EMA goes to the void on her superb third album

EMA began writing her dark but ultimately hopeful new album, Exile In The Outer Ring, before the presidential election, but it can’t help but feel like a reaction to the Trump era. It even has a song called “Aryan Nation”—“Go back home to below your station / Like a refugee from the Aryan nation”—but Exile In The Outer Ring’s timeliness remains coincidental. Erika M. Anderson was digging into suburban alienation long before it mobilized at the voting booth.

Inspired by what she calls “the outer ring”—“the suburban world of people… pushed out of city centers by stagnating wages and rising expense, forced up against rural communities swallowed by sprawl,” per the album’s press materials—EMA drew upon her childhood in South Dakota and running with what she calls “scumbag boys.” Their perspective drives Exile In The Outer Ring, from the powerlessness of “Down And Out,” to the cycle of violence and poverty in “Aryan Nation,” to the utter hopelessness of “Always Bleeds,” in which EMA almost coos, “We were born defeated / I do not think that this will ever end.”

Yet that song, buoyed by a skittering guitar line, bright synthesizer, and driving percussion, almost sounds triumphant. Even when Exile In The Outer Ring feels relentlessly bleak—particularly the six-and-a-half-minute “Breathalyzer,” whose washes of distortion and atonal noise are almost suffocating—light still peeks through. In “Receive Love,” a reflexive distrust that has calcified into a barrier against love starts to crack. Singing in a husky whisper over a quietly picked guitar and floating synthesizers, EMA’s lover asks, “Angel, why you always gotta be so tough?”

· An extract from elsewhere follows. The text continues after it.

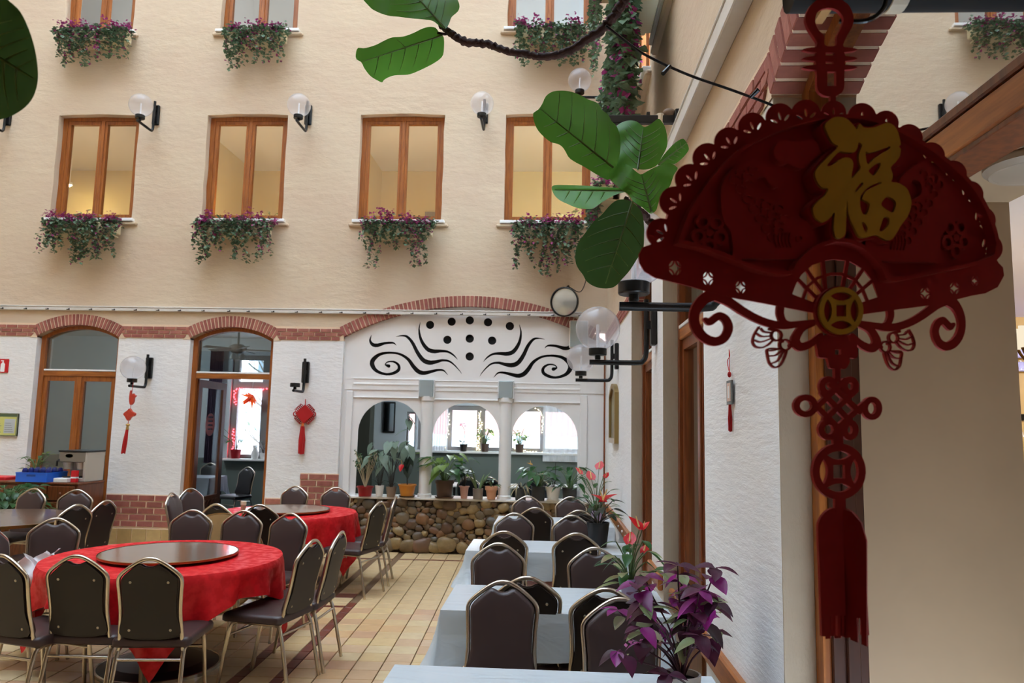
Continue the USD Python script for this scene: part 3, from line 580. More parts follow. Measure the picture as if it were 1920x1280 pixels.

Still, dread surrounds Exile In The Outer Ring like a thick fog. As much as EMA empathizes with “the kids from the void,” her excellent album offers little comfort besides the gentle urging of “Hey, don’t go away” (“Down And Out”). Maybe that’s all anyone can hope for these days. Eventually, when the fog lifts, Exile In The Outer Ring could stand as one of the artistic triumphs of this dark time.